More Power’ll Bring Lower Tariff, Core Investors Insist

electricity-POWER

Core investors in the privatised power firms are beginning to speak up as the debate on plans to reverse the hike in electricity tariff heightens.

For the first time since the sector was privatised in November 2013, the real investors, not just the managing directors or chief executive officers of the privatised generation and distribution companies, have agreed to meet with the Nigerian Electricity Regulatory Commission to discuss issues affecting the power tariff.

It was gathered that the meeting, which holds in Abuja today (Thursday), will also discuss other issues that had hampered the progress of the sector for about three years since it was officially handed over to private sector players.

The investors also argued that the amount paid as tariff by consumers would reduce as soon as Nigeria starts generating more power, stressing that reversal of the recent hike in electricity rates was counterproductive to the business.

The Chief Executive Officer/Managing Director, Copperbelt Energy Corporation, Africa, a core investor in the privatised Abuja Electricity Distribution Company, Mr.
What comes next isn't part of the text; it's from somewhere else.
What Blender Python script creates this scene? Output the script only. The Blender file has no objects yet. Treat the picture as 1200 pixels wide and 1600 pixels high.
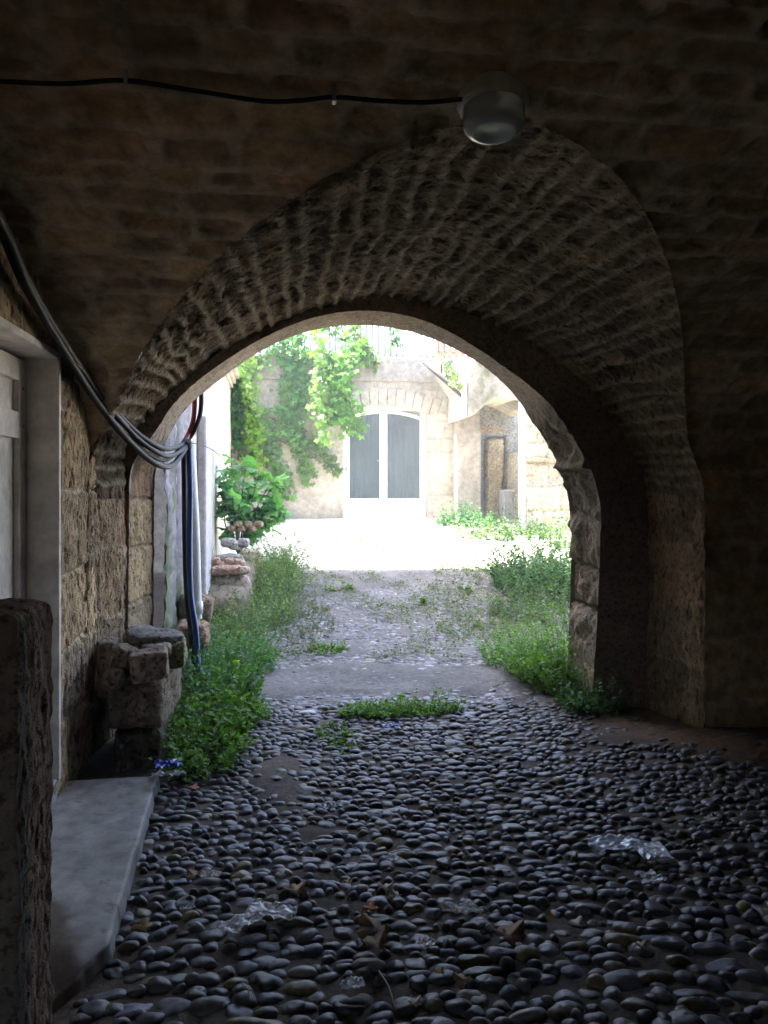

Emmanuel Katepa, said the AEDC had been recording losses in the last two years as a result of inadequate tariff, although the loss had been reducing.

He said, “Our projection at the beginning of this year was that we were going to break even by December. Unfortunately, developments in the market are really threatening that projection. We are dependent on the tariff and it is important to let consumers know that the more energy that comes into our system, the lower the tariff can be.

“We had a tariff increase last year and we had one this year as well. It was on assumptions of the country’s generation capacity that we made projections to break even. But generation has been less than half this year and there has been a significant resistance from the paying public on the new tariff, which obviously puts the whole model in some level of concern.”

Katepa noted that the first two years post-privatisation was virtually lost as there was not much development in the sector due to the face-off between investors and the regulator.

“I tend to think we lost two years in the sector for development because of the standoff between operators and the NERC. By the beginning of this year, things started looking better, but for the two years past, we could not move on many critical issues,” he said.